▸ **Work required**
Copy the data that follows exactly. Include no pictures.

▸ **Data excerpt**
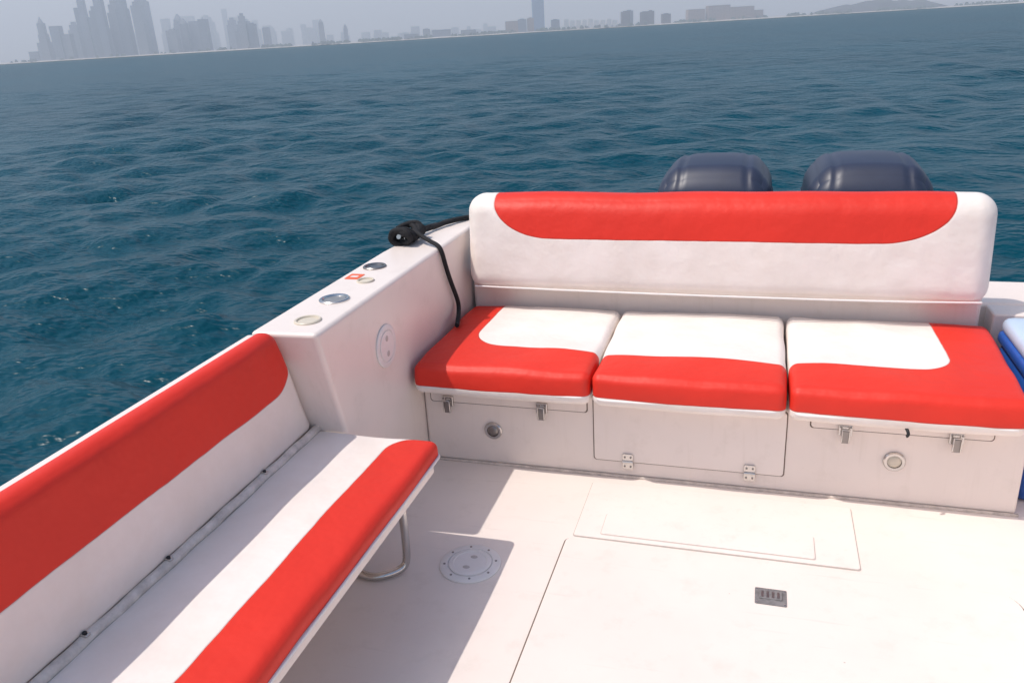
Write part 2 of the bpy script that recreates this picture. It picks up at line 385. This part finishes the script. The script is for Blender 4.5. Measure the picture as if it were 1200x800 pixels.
# ------------------------------------------------------------------ outboards
navy=NT("dark_cowl_paint"); navy.b.inputs["Roughness"].default_value=.45; navy.b.inputs["Coat Weight"].default_value=.08
navy.l(navy.mix(navy.ramp(navy.noise(4,4,.6),.3,.7),(.022,.029,.056),(.031,.040,.074)),navy.b.inputs["Base Color"])
navy.b.inputs["Coat Roughness"].default_value=.35; navy=navy.m
navy2=simple("navy_dark_paint",(.018,.024,.045),.45,0,60,.1)
def outboard(cx):
    e=empty("outboard_engine")
    def w(p,u,v,wz):
        q=p.copy(); t=max(0,min(1,(q.z-.45)/.50)); 
        k=1-.13*t**2.2
        q.x=cx+(q.x-cx)*k
        ym=4.28; q.y=ym+(q.y-ym)*(1-.16*t**2)+.03*t
        if wz>.2: 
            q.z-=.028*abs(u)**2.5+.03*max(0,v)**2+.03*max(0,-v)**2
            g=abs(abs(u)-.60); q.z-=.009*max(0,1-g/.09)
        if v<-.2 and wz<.9:
            g=abs(q.z-.80); q.y+=.010*max(0,1-g/.03)
        return q
    padbox("cowl",cx-.30,cx+.30,3.95,4.64,.45,.955,.115,navy,e,56,48,44,w)
    padbox("cowl_base",cx-.25,cx+.25,3.98,4.60,.33,.46,.05,navy2,e,16,16,8)
    tube("cowl_seam",[(p[0],p[1],.60) for p in rrect(cx-.300,cx+.300,3.955,4.635,.115,6)],.006,black,e,True,False)
    padbox("air_intake",cx-.12,cx+.12,4.50,4.66,.70,.88,.03,navy2,e,10,10,10)
    padbox("midsection",cx-.09,cx+.09,4.05,4.42,-.45,.36,.06,navy2,e,10,10,16)
    padbox("gearcase",cx-.05,cx+.05,4.0,4.5,-1.0,-.80,.045,navy2,e,8,20,8)
    box("skeg_strut",cx-.03,cx+.03,4.1,4.4,-.85,-.4,navy2,e,.01)
    box("cavitation_plate",cx-.13,cx+.13,4.05,4.62,-.62,-.60,navy2,e,.004)
    box("mount_bracket",cx-.14,cx+.14,3.765,4.06,-.25,.30,navy2,e,.02)
    for i in range(3):
        a=i*2*math.pi/3
        mesh_obj("propeller_blade",[(cx,4.52,-.9),(cx+.16*math.cos(a-.35),4.55,-.9+.16*math.sin(a-.35)),(cx+.18*math.cos(a),4.53,-.9+.18*math.sin(a)),(cx+.16*math.cos(a+.35),4.50,-.9+.16*math.sin(a+.35))],[(0,1,2,3)],chrome,e)
outboard(-.215); outboard(.50)

# ------------------------------------------------------------------ sea
SEA=-.42
na=560; front=np.linspace(math.radians(-60),math.radians(42),na)
rest=np.linspace(math.radians(42),math.radians(300),50)[1:-1]
ang=np.concatenate([front,rest]); nA=len(ang)
rad=[.0]; r=1.6
while r<14000: rad.append(r); r*=1.0095 if r<200 else 1.03
rad=np.array(rad[1:]); nR=len(rad)
R,Aa=np.meshgrid(rad,ang,indexing='ij'); Xs=R*np.sin(Aa); Ys=R*np.cos(Aa)
Zs=np.zeros_like(Xs); dX=np.zeros_like(Xs); dY=np.zeros_like(Xs)
sp=R*np.where(R<200,.0095,.03)
for i in range(110):
    lam=math.exp(rng.uniform(math.log(.28),math.log(3.2)))
    th=rng.normal(math.radians(-42),.7); k=2*math.pi/lam; a=.0053*lam**.85*rng.uniform(.5,1.3)*(1 if lam<2.0 else .7)
    fade=np.clip((lam/sp-2.5)/3,0,1)
    ph=k*(Xs*math.sin(th)+Ys*math.cos(th))+rng.uniform(0,6.28)
    s=np.sin(ph)*a*fade; c_=np.cos(ph)*a*fade
    Zs+=s; dX-=c_*math.sin(th)*.8; dY-=c_*math.cos(th)*.8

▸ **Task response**
Write part 2 of the bpy script that recreates this picture. It picks up at line 385. This part finishes the script. The script is for Blender 4.5. Measure the picture as if it were 1200x800 pixels.
# ------------------------------------------------------------------ outboards
navy=NT("dark_cowl_paint"); navy.b.inputs["Roughness"].default_value=.45; navy.b.inputs["Coat Weight"].default_value=.08
navy.l(navy.mix(navy.ramp(navy.noise(4,4,.6),.3,.7),(.022,.029,.056),(.031,.040,.074)),navy.b.inputs["Base Color"])
navy.b.inputs["Coat Roughness"].default_value=.35; navy=navy.m
navy2=simple("navy_dark_paint",(.018,.024,.045),.45,0,60,.1)
def outboard(cx):
    e=empty("outboard_engine")
    def w(p,u,v,wz):
        q=p.copy(); t=max(0,min(1,(q.z-.45)/.50)); 
        k=1-.13*t**2.2
        q.x=cx+(q.x-cx)*k
        ym=4.28; q.y=ym+(q.y-ym)*(1-.16*t**2)+.03*t
        if wz>.2: 
            q.z-=.028*abs(u)**2.5+.03*max(0,v)**2+.03*max(0,-v)**2
            g=abs(abs(u)-.60); q.z-=.009*max(0,1-g/.09)
        if v<-.2 and wz<.9:
            g=abs(q.z-.80); q.y+=.010*max(0,1-g/.03)
        return q
    padbox("cowl",cx-.30,cx+.30,3.95,4.64,.45,.955,.115,navy,e,56,48,44,w)
    padbox("cowl_base",cx-.25,cx+.25,3.98,4.60,.33,.46,.05,navy2,e,16,16,8)
    tube("cowl_seam",[(p[0],p[1],.60) for p in rrect(cx-.300,cx+.300,3.955,4.635,.115,6)],.006,black,e,True,False)
    padbox("air_intake",cx-.12,cx+.12,4.50,4.66,.70,.88,.03,navy2,e,10,10,10)
    padbox("midsection",cx-.09,cx+.09,4.05,4.42,-.45,.36,.06,navy2,e,10,10,16)
    padbox("gearcase",cx-.05,cx+.05,4.0,4.5,-1.0,-.80,.045,navy2,e,8,20,8)
    box("skeg_strut",cx-.03,cx+.03,4.1,4.4,-.85,-.4,navy2,e,.01)
    box("cavitation_plate",cx-.13,cx+.13,4.05,4.62,-.62,-.60,navy2,e,.004)
    box("mount_bracket",cx-.14,cx+.14,3.765,4.06,-.25,.30,navy2,e,.02)
    for i in range(3):
        a=i*2*math.pi/3
        mesh_obj("propeller_blade",[(cx,4.52,-.9),(cx+.16*math.cos(a-.35),4.55,-.9+.16*math.sin(a-.35)),(cx+.18*math.cos(a),4.53,-.9+.18*math.sin(a)),(cx+.16*math.cos(a+.35),4.50,-.9+.16*math.sin(a+.35))],[(0,1,2,3)],chrome,e)
outboard(-.215); outboard(.50)

# ------------------------------------------------------------------ sea
SEA=-.42
na=560; front=np.linspace(math.radians(-60),math.radians(42),na)
rest=np.linspace(math.radians(42),math.radians(300),50)[1:-1]
ang=np.concatenate([front,rest]); nA=len(ang)
rad=[.0]; r=1.6
while r<14000: rad.append(r); r*=1.0095 if r<200 else 1.03
rad=np.array(rad[1:]); nR=len(rad)
R,Aa=np.meshgrid(rad,ang,indexing='ij'); Xs=R*np.sin(Aa); Ys=R*np.cos(Aa)
Zs=np.zeros_like(Xs); dX=np.zeros_like(Xs); dY=np.zeros_like(Xs)
sp=R*np.where(R<200,.0095,.03)
for i in range(110):
    lam=math.exp(rng.uniform(math.log(.28),math.log(3.2)))
    th=rng.normal(math.radians(-42),.7); k=2*math.pi/lam; a=.0053*lam**.85*rng.uniform(.5,1.3)*(1 if lam<2.0 else .7)
    fade=np.clip((lam/sp-2.5)/3,0,1)
    ph=k*(Xs*math.sin(th)+Ys*math.cos(th))+rng.uniform(0,6.28)
    s=np.sin(ph)*a*fade; c_=np.cos(ph)*a*fade
    Zs+=s; dX-=c_*math.sin(th)*.8; dY-=c_*math.cos(th)*.8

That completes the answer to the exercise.